Write the listing out again, all of it, word for word.
---- Data excerpt
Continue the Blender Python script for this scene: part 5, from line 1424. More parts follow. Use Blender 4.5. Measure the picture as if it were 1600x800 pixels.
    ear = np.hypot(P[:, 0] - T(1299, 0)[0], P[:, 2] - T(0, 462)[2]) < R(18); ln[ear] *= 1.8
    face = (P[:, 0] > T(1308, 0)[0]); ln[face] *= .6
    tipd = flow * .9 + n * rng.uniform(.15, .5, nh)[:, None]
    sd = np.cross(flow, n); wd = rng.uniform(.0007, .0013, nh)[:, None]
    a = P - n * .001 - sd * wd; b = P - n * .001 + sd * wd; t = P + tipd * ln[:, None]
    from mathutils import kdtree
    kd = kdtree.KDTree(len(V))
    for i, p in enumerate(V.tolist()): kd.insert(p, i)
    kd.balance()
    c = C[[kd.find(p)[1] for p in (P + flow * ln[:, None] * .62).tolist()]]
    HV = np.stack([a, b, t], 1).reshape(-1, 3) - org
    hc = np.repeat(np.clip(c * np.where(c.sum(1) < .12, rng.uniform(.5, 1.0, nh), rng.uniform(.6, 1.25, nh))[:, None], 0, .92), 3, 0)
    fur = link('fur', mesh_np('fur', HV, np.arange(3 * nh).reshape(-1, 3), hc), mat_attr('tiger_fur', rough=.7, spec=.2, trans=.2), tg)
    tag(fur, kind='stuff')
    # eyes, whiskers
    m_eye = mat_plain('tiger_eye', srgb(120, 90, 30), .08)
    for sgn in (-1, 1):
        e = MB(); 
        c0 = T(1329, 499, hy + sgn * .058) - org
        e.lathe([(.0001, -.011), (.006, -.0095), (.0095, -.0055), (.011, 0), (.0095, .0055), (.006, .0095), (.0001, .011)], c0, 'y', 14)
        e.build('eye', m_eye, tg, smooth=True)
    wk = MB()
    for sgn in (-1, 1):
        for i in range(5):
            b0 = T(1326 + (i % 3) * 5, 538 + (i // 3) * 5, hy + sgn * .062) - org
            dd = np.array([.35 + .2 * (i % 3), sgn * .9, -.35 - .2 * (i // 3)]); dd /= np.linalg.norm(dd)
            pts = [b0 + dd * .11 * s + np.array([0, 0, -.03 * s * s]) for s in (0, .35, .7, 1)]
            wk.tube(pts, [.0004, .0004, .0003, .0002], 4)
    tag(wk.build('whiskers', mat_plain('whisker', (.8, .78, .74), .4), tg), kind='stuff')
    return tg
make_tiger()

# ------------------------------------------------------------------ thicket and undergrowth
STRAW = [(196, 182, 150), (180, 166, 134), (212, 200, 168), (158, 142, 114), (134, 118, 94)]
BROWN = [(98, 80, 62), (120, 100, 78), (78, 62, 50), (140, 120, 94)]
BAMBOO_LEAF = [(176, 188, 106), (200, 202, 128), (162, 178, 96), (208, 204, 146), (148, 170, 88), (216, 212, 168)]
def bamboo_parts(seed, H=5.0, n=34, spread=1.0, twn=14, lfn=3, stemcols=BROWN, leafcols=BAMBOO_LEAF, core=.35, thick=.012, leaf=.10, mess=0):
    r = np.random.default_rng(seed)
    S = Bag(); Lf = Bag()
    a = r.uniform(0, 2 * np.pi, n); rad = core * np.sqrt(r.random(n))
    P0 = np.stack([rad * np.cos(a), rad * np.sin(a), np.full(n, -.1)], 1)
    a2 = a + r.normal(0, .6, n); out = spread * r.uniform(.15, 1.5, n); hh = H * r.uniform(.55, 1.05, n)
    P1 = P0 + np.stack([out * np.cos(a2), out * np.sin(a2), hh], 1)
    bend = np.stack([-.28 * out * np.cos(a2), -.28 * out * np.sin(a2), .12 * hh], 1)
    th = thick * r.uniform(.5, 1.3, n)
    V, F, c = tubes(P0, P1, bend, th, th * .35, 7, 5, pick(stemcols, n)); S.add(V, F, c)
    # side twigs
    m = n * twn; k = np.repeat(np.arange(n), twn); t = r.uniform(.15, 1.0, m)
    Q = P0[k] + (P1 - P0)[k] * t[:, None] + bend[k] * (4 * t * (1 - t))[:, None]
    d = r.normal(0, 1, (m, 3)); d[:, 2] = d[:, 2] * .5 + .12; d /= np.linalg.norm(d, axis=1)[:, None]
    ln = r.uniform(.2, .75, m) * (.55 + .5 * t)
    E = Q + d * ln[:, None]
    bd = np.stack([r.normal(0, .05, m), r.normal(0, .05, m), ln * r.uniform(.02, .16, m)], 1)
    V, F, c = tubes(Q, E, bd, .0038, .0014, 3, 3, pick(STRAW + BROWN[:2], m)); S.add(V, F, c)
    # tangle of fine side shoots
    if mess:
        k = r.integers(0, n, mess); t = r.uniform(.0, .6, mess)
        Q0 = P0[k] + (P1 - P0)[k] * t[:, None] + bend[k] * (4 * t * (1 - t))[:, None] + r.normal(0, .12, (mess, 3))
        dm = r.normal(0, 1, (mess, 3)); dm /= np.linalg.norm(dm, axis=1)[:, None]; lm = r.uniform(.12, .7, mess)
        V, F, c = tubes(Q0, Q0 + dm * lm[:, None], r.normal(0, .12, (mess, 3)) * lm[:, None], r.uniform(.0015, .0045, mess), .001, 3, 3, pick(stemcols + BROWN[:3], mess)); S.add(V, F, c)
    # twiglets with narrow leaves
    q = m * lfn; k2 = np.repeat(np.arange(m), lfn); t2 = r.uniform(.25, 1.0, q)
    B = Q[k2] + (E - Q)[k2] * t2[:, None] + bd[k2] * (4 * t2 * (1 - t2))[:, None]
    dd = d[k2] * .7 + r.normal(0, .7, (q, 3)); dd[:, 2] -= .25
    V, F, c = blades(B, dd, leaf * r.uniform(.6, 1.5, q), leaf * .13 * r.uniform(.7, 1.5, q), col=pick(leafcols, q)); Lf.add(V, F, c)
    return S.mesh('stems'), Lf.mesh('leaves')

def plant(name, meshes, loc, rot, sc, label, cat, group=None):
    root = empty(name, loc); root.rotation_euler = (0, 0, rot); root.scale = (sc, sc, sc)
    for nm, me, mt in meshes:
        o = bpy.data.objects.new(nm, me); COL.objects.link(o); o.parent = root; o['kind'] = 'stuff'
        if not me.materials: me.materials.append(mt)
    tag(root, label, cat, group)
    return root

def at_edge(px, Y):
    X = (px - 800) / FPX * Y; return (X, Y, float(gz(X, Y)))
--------
▶ [Response below]
Continue the Blender Python script for this scene: part 5, from line 1424. More parts follow. Use Blender 4.5. Measure the picture as if it were 1600x800 pixels.
    ear = np.hypot(P[:, 0] - T(1299, 0)[0], P[:, 2] - T(0, 462)[2]) < R(18); ln[ear] *= 1.8
    face = (P[:, 0] > T(1308, 0)[0]); ln[face] *= .6
    tipd = flow * .9 + n * rng.uniform(.15, .5, nh)[:, None]
    sd = np.cross(flow, n); wd = rng.uniform(.0007, .0013, nh)[:, None]
    a = P - n * .001 - sd * wd; b = P - n * .001 + sd * wd; t = P + tipd * ln[:, None]
    from mathutils import kdtree
    kd = kdtree.KDTree(len(V))
    for i, p in enumerate(V.tolist()): kd.insert(p, i)
    kd.balance()
    c = C[[kd.find(p)[1] for p in (P + flow * ln[:, None] * .62).tolist()]]
    HV = np.stack([a, b, t], 1).reshape(-1, 3) - org
    hc = np.repeat(np.clip(c * np.where(c.sum(1) < .12, rng.uniform(.5, 1.0, nh), rng.uniform(.6, 1.25, nh))[:, None], 0, .92), 3, 0)
    fur = link('fur', mesh_np('fur', HV, np.arange(3 * nh).reshape(-1, 3), hc), mat_attr('tiger_fur', rough=.7, spec=.2, trans=.2), tg)
    tag(fur, kind='stuff')
    # eyes, whiskers
    m_eye = mat_plain('tiger_eye', srgb(120, 90, 30), .08)
    for sgn in (-1, 1):
        e = MB(); 
        c0 = T(1329, 499, hy + sgn * .058) - org
        e.lathe([(.0001, -.011), (.006, -.0095), (.0095, -.0055), (.011, 0), (.0095, .0055), (.006, .0095), (.0001, .011)], c0, 'y', 14)
        e.build('eye', m_eye, tg, smooth=True)
    wk = MB()
    for sgn in (-1, 1):
        for i in range(5):
            b0 = T(1326 + (i % 3) * 5, 538 + (i // 3) * 5, hy + sgn * .062) - org
            dd = np.array([.35 + .2 * (i % 3), sgn * .9, -.35 - .2 * (i // 3)]); dd /= np.linalg.norm(dd)
            pts = [b0 + dd * .11 * s + np.array([0, 0, -.03 * s * s]) for s in (0, .35, .7, 1)]
            wk.tube(pts, [.0004, .0004, .0003, .0002], 4)
    tag(wk.build('whiskers', mat_plain('whisker', (.8, .78, .74), .4), tg), kind='stuff')
    return tg
make_tiger()

# ------------------------------------------------------------------ thicket and undergrowth
STRAW = [(196, 182, 150), (180, 166, 134), (212, 200, 168), (158, 142, 114), (134, 118, 94)]
BROWN = [(98, 80, 62), (120, 100, 78), (78, 62, 50), (140, 120, 94)]
BAMBOO_LEAF = [(176, 188, 106), (200, 202, 128), (162, 178, 96), (208, 204, 146), (148, 170, 88), (216, 212, 168)]
def bamboo_parts(seed, H=5.0, n=34, spread=1.0, twn=14, lfn=3, stemcols=BROWN, leafcols=BAMBOO_LEAF, core=.35, thick=.012, leaf=.10, mess=0):
    r = np.random.default_rng(seed)
    S = Bag(); Lf = Bag()
    a = r.uniform(0, 2 * np.pi, n); rad = core * np.sqrt(r.random(n))
    P0 = np.stack([rad * np.cos(a), rad * np.sin(a), np.full(n, -.1)], 1)
    a2 = a + r.normal(0, .6, n); out = spread * r.uniform(.15, 1.5, n); hh = H * r.uniform(.55, 1.05, n)
    P1 = P0 + np.stack([out * np.cos(a2), out * np.sin(a2), hh], 1)
    bend = np.stack([-.28 * out * np.cos(a2), -.28 * out * np.sin(a2), .12 * hh], 1)
    th = thick * r.uniform(.5, 1.3, n)
    V, F, c = tubes(P0, P1, bend, th, th * .35, 7, 5, pick(stemcols, n)); S.add(V, F, c)
    # side twigs
    m = n * twn; k = np.repeat(np.arange(n), twn); t = r.uniform(.15, 1.0, m)
    Q = P0[k] + (P1 - P0)[k] * t[:, None] + bend[k] * (4 * t * (1 - t))[:, None]
    d = r.normal(0, 1, (m, 3)); d[:, 2] = d[:, 2] * .5 + .12; d /= np.linalg.norm(d, axis=1)[:, None]
    ln = r.uniform(.2, .75, m) * (.55 + .5 * t)
    E = Q + d * ln[:, None]
    bd = np.stack([r.normal(0, .05, m), r.normal(0, .05, m), ln * r.uniform(.02, .16, m)], 1)
    V, F, c = tubes(Q, E, bd, .0038, .0014, 3, 3, pick(STRAW + BROWN[:2], m)); S.add(V, F, c)
    # tangle of fine side shoots
    if mess:
        k = r.integers(0, n, mess); t = r.uniform(.0, .6, mess)
        Q0 = P0[k] + (P1 - P0)[k] * t[:, None] + bend[k] * (4 * t * (1 - t))[:, None] + r.normal(0, .12, (mess, 3))
        dm = r.normal(0, 1, (mess, 3)); dm /= np.linalg.norm(dm, axis=1)[:, None]; lm = r.uniform(.12, .7, mess)
        V, F, c = tubes(Q0, Q0 + dm * lm[:, None], r.normal(0, .12, (mess, 3)) * lm[:, None], r.uniform(.0015, .0045, mess), .001, 3, 3, pick(stemcols + BROWN[:3], mess)); S.add(V, F, c)
    # twiglets with narrow leaves
    q = m * lfn; k2 = np.repeat(np.arange(m), lfn); t2 = r.uniform(.25, 1.0, q)
    B = Q[k2] + (E - Q)[k2] * t2[:, None] + bd[k2] * (4 * t2 * (1 - t2))[:, None]
    dd = d[k2] * .7 + r.normal(0, .7, (q, 3)); dd[:, 2] -= .25
    V, F, c = blades(B, dd, leaf * r.uniform(.6, 1.5, q), leaf * .13 * r.uniform(.7, 1.5, q), col=pick(leafcols, q)); Lf.add(V, F, c)
    return S.mesh('stems'), Lf.mesh('leaves')

def plant(name, meshes, loc, rot, sc, label, cat, group=None):
    root = empty(name, loc); root.rotation_euler = (0, 0, rot); root.scale = (sc, sc, sc)
    for nm, me, mt in meshes:
        o = bpy.data.objects.new(nm, me); COL.objects.link(o); o.parent = root; o['kind'] = 'stuff'
        if not me.materials: me.materials.append(mt)
    tag(root, label, cat, group)
    return root

def at_edge(px, Y):
    X = (px - 800) / FPX * Y; return (X, Y, float(gz(X, Y)))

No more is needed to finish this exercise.